TAVAUX/ Une troupe d’une centaine de brebis attaquée dans la réserve nationale naturelle de l’Île du Girard. Le loup est suspecté.
Dans la nuit du 28 au 29 novembre, un troupeau de 109 brebis et 3 béliers en pâture sur la réserve du Girard, située sur les communes de Gevry, Molay, Parcey et Rahon, a subi une attaque qui a créé la panique parmi les bêtes. Le lendemain matin, Thomas Mûller, agriculteurs à Tavaux et propriétaire du troupeau, retrouve 9 animaux morts et 4 autres blessés, qui ont dû être euthanasiés après l’arrivée du vétérinaire. « Certains animaux affolés ont traversé le Doubs. Une brebis est encore manquante », raconte l’éleveur.
Des agents de l’Office français de la biodiversité se sont rendus sur place pour effectuer les constats de dommages. Faute de présence avérée de loup dans le secteur, on ne peut parler pour le moment que de suspicion.
« Les attaques ne semblent pas provenir de chiens car ils auraient consommé la viande. Les brebis ont été prises à la gorge, la cage thoracique ouverte et les abats mangés, ce qui ressemble davantage à une attaque de loup », indique l’agriculteur qui s’appuie sur les propos des spécialistes.
Dommages collatéraux
Les brebis retrouvées mortes devraient être indemnisées mais la plus grande inquiétude de l’éleveur concerne les risques d'avortement : les brebis étaient gestantes de 2 mois au moment des faits. Une perte collatérale qui n’est habituellement pas prise en compte.
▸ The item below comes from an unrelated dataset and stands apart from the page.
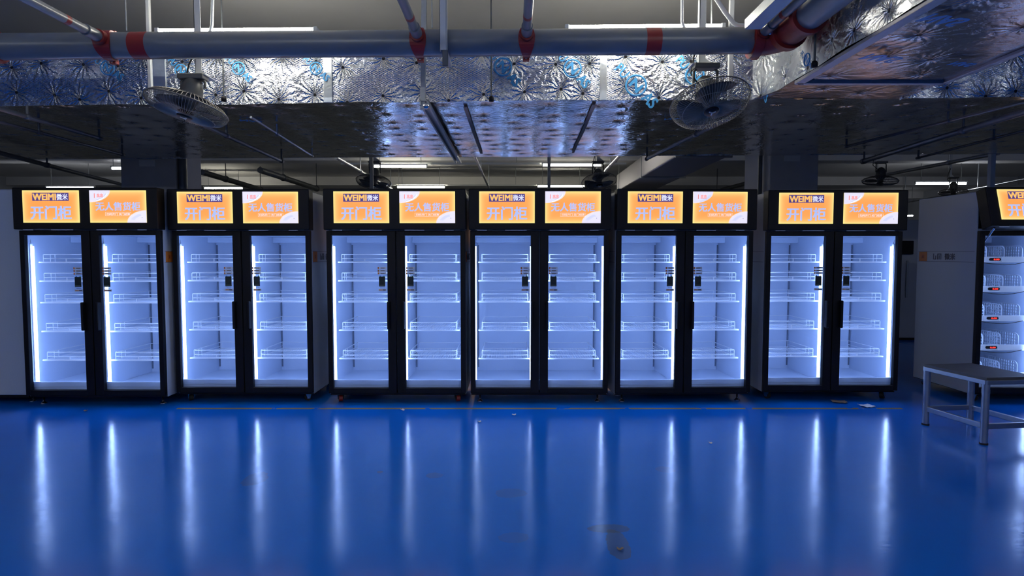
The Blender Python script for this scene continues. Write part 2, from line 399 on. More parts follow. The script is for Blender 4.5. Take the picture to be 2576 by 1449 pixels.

Les brebis pâturent chaque été depuis 3 ans dans la réserve naturelle de l'île du Girard pour permettre la conservation de milieux ouverts. Cette année, exceptionnellement, la saison de pâturage a été prolongée pour nettoyer certaines pâtures. « C’est un coup de pas de chance, les brebis étaient là quand le loup est passé… ». Si Thomas Müller reste philosophe, il avoue que cette mésaventure a provoqué un stress, sans compter les appels signalant que le loup rôderait encore…
« Aucun élevage n’est aujourd’hui à l’abri »
Christian Lagalice, président de la fédération des chasseurs du Jura et membre du groupe « grands prédateurs » à la fédération nationale des chasseurs, revient pour nous sur cette attaque et nous donne son avis de spécialiste. « La meute de loups la plus proche se situe sur le massif franco-suisse, dans le Haut-Jura, soit à 100 km à vol d’oiseau de la réserve du Girard. Les dernières attaques qui ont eu lieu dans le Haut-Doubs ou sur les Plateaux de Langres sont pratiquement à cette même distance. Nous sommes donc confrontés à un loup erratique. Il ne s’installera pas mais il pourrait faire ici une étape s’il trouve à manger. Comme il peut aussi ne jamais revenir ! Ce qui me surprend, c’est le choix de l’endroit. La plaine alentour regorge de chevreuils et la forêt de Chaux n’est pas loin, avec sa réserve de cerfs. Ici, l’animal a préféré la solution de facilité : attaquer des brebis, profitant d’un lieu où la fréquentation est limitée. Ce qui semble indiquer qu’aucun élevage aujourd’hui n’est véritablement à l’abri et que les obstacles ne l’arrêtent pas : cet animal, d’où qu’il vienne, a dû passer l’autoroute ainsi que le Doubs ou la Saône pour venir sur l'île du Girard. Je le dis clairement, il n’est pas souhaitable que le loup s’installe dans le secteur car la concentration d’animaux d’élevage est bien plus importante que dans le Haut-Jura. L’enjeu serait autrement plus grave. J’espère également que des analyses génétiques vont être menées. IL serait intéressant de connaître l’origine de ce loup… »
Isabelle Renaut
Les attaques de loups dans le Jura
Les dernières attaques de loups sur troupeaux datent de 2019.
Le 16 mai 2019, un constat de dommages sur un troupeau de 45 bêtes dans la commune d’Arbois fait état de 5 brebis tuées.
Le 6 août 2019, une prédation sur un troupeau de plus de 400 bêtes a eu lieu sur les pâturages situés dans le massif du Risoux dans la commune de Bellefontaine : 9 brebis tuées et plusieurs autres non retrouvées, soit une vingtaine de bêtes au total.
La zone de présence permanente du loup, établie en 2018 par l’ONCFS, se situe essentiellement en Suisse. Du côté français, elle couvre le secteur Bellefontaine-Bois d’Amont à Lajoux dans le Jura et le secteur de Mouthe à Chapelle des Bois dans le Doubs.